NON-AMERICAN MISSIONARY

— И как складывалась Ваша дальнейшая жизнь?

— Понятное дело, что оставаться преподавателем в университете я не мог (хотя и было предложение — не с моей кафедры, а с кафедры эстетики), потому что это означало бы врать: врать студентам, врать на кафедре... Надо было уходить из университета и искать аспирантуру на стороне.

Вопреки слухам, чт!о распускают про меня рериховцы, я никогда не преподавал ни «научный атеизм», ни вообще марксизм-ленинизм. Именно ради того, чтобы устранить от себя такую необходимость, я отказался от преподавания и от вступления в КПСС.

На кафедре атеизма я учился не критиковать религию, а защищать ее от атеистического напора — ибо уже в самом начале учебы на этой кафедре начал отождествлять себя с той стороной, на которую атеисты нападали.

Рериховцы в каждой своей антикураевской публикации твердят, что Кураев — прожженный карьерист. Он якобы вовремя понял, что атеистическая система рушится, и поэтому быстренько начал делать себе карьеру в Православии.

Но ни одной атеистической лекции я в жизни не читал (свидетелей противоположного прошу откликнуться). Да, в комитете комсомола я отвечал за атеистическую работу. Но честно признаюсь, что это направление я завалил. Единственное «комсомольское дело», которое я сделал — это организовал для одного ПТУ, над которым шефствовал университет, концерт рок-группы «Воскресенье» (сегодня это кажется мне уже символичным).

Да, а уже для студентов кафедры атеизма я организовал посещения Музея древнерусского искусства (об этом может рассказать отец Александр Салтыков) и иконописного зала Третьяковской галереи. Там экскурсовод меня напугал, а моих коллег насмешил тем, что, показывая на икону святителя Николая Чудотворца, сказала: «Посмотрите на этот лик. Эта икона замечательна тем, что в ней мы впервые видим лицо типичного русака, а не грека. Вот у этого юноши (она показала на меня) в старости точно такое лицо будет!».

Вновь напомню: в Церковь я пришел еще в 1982 году. «Перестройкой» тогда и не пахло. Сегодня это со стороны кажется «перетеканием из одной идеологии в другую, где для него открылись карьерные перспективы»676.

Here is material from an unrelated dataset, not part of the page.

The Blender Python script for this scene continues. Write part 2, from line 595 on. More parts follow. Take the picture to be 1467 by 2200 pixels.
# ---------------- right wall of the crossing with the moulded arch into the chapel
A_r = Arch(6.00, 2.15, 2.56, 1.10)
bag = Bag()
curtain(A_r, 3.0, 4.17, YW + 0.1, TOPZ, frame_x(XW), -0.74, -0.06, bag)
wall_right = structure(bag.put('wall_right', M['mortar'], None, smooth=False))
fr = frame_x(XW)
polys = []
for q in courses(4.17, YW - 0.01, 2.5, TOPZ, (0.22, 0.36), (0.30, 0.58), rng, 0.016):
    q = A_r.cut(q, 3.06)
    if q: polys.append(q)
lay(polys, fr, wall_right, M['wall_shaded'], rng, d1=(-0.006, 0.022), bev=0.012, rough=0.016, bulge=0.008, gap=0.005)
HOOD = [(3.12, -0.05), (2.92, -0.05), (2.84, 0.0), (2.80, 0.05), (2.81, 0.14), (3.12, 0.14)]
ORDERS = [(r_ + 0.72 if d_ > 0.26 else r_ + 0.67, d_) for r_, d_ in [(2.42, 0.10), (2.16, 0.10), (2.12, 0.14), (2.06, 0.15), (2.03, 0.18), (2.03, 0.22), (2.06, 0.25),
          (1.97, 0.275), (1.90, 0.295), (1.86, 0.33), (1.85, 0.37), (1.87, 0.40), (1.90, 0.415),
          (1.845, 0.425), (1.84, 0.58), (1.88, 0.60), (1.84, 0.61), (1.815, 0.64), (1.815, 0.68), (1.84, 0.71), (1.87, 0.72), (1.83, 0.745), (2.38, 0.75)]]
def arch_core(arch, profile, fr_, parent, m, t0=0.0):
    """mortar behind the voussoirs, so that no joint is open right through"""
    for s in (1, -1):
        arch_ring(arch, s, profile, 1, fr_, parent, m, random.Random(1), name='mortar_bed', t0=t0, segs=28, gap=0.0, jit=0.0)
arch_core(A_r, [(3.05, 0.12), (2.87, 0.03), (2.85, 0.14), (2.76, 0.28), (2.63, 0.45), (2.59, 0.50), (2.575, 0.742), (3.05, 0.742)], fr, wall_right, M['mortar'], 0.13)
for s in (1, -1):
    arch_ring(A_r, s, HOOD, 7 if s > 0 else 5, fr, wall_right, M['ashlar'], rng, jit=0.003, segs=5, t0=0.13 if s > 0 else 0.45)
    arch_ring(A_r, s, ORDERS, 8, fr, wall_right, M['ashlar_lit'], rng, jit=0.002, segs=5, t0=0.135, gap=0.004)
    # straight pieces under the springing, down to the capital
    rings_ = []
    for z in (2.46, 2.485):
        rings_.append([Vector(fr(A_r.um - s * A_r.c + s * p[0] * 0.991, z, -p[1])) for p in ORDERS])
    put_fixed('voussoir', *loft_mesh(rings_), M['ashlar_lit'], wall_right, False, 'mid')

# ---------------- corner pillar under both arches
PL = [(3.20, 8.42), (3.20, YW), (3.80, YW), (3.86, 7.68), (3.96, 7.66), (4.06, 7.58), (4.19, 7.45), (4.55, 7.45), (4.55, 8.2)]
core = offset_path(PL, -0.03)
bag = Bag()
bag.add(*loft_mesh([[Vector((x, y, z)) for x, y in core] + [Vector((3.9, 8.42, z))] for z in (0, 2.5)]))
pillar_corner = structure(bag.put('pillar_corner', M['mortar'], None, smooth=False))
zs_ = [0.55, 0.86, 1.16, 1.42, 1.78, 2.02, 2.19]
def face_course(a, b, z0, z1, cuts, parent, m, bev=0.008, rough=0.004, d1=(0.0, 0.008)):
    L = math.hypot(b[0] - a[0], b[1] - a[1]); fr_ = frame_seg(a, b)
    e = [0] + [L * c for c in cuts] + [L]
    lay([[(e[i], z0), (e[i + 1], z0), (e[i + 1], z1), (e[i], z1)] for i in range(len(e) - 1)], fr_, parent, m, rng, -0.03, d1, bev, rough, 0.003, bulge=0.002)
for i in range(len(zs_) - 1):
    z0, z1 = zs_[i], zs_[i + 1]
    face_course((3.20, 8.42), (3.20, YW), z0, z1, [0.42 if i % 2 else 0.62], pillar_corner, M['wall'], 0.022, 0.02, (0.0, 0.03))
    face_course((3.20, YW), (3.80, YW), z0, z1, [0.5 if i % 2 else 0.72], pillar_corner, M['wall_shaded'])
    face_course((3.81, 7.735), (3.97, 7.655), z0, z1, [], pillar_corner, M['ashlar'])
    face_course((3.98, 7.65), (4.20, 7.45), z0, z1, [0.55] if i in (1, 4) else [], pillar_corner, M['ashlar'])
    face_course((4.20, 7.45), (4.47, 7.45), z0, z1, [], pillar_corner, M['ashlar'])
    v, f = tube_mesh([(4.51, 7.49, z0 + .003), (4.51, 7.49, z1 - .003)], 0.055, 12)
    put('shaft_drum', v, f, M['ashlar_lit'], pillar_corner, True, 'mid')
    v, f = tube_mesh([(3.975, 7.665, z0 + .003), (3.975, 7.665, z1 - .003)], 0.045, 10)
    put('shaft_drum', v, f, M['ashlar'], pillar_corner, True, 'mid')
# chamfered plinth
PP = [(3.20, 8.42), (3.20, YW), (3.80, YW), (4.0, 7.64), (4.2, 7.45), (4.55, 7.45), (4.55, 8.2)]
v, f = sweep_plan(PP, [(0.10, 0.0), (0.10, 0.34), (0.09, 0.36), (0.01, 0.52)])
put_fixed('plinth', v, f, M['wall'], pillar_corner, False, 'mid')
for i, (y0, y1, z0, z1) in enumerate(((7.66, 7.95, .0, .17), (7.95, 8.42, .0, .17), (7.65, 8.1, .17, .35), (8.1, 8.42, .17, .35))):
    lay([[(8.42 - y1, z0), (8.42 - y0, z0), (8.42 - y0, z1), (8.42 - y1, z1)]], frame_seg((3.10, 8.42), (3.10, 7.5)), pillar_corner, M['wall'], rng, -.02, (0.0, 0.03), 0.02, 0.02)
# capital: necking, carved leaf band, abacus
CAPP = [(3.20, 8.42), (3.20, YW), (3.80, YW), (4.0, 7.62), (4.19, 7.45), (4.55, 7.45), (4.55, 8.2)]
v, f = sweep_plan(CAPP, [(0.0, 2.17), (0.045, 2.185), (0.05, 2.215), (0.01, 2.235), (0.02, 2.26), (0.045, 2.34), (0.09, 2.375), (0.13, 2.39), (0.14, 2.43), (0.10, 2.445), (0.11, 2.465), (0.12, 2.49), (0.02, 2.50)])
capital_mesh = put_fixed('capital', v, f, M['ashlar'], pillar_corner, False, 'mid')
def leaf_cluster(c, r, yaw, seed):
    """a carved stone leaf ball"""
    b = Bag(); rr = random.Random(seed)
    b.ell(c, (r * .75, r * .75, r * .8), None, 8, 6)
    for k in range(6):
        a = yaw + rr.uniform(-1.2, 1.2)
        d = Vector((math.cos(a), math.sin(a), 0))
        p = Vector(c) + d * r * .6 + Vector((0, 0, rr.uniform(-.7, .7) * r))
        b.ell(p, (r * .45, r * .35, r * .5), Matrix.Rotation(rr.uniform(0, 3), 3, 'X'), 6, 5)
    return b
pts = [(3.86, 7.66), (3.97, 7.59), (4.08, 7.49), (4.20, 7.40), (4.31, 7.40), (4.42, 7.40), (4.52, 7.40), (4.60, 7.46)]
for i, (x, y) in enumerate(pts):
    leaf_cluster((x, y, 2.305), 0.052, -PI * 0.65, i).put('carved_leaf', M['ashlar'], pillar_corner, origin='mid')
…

Впрочем, рериховцы воспитаны в таком презрении к людям, что им в голову не приходит, что кто-то может быть с ними не согласен из мировоззренческих, нравственных, научных, а не из «корыстно-карьерных» побуждений. Эта их фантазма о моем карьеризме немало говорит о самих рериховцах. Один из признаков тоталитарности сознания — это неспособность понять, что человек может искренне меняться. Равно как и неспособность понять, что твой оппонент может быть не согласен с тобой по велению своего разума и совести. Рериховцы же все время считают, что их враги или подкуплены кем-то, или одержимы темными духами. А это уже опасно. Это признак тоталитарного мышления — когда твоя позиция кажется тебе единственно нормальной. Если такие люди дорвутся до серьезной власти, мало никому не покажется.

— И куда шел Ваш путь после университета?

— В Институт философии Академии наук. В те времена нужно было обязательно куда-то трудоустраиваться после университета, работать по специальности — «отработка диплома». И чтобы избежать преподавания «марксистско-ленинской философии», я поступил в аспирантуру Института философии. В аспирантуре я оказался по совету своего отца. Ведь там идейных требований, по большому счету, уже никаких. Спокойно учишься, осматриваешься, а потом…

Дело в том, что еще на четвертом курсе МГУ, через полгода после Крещения я очень твердо ощущал, что мой путь — это путь в семинарию.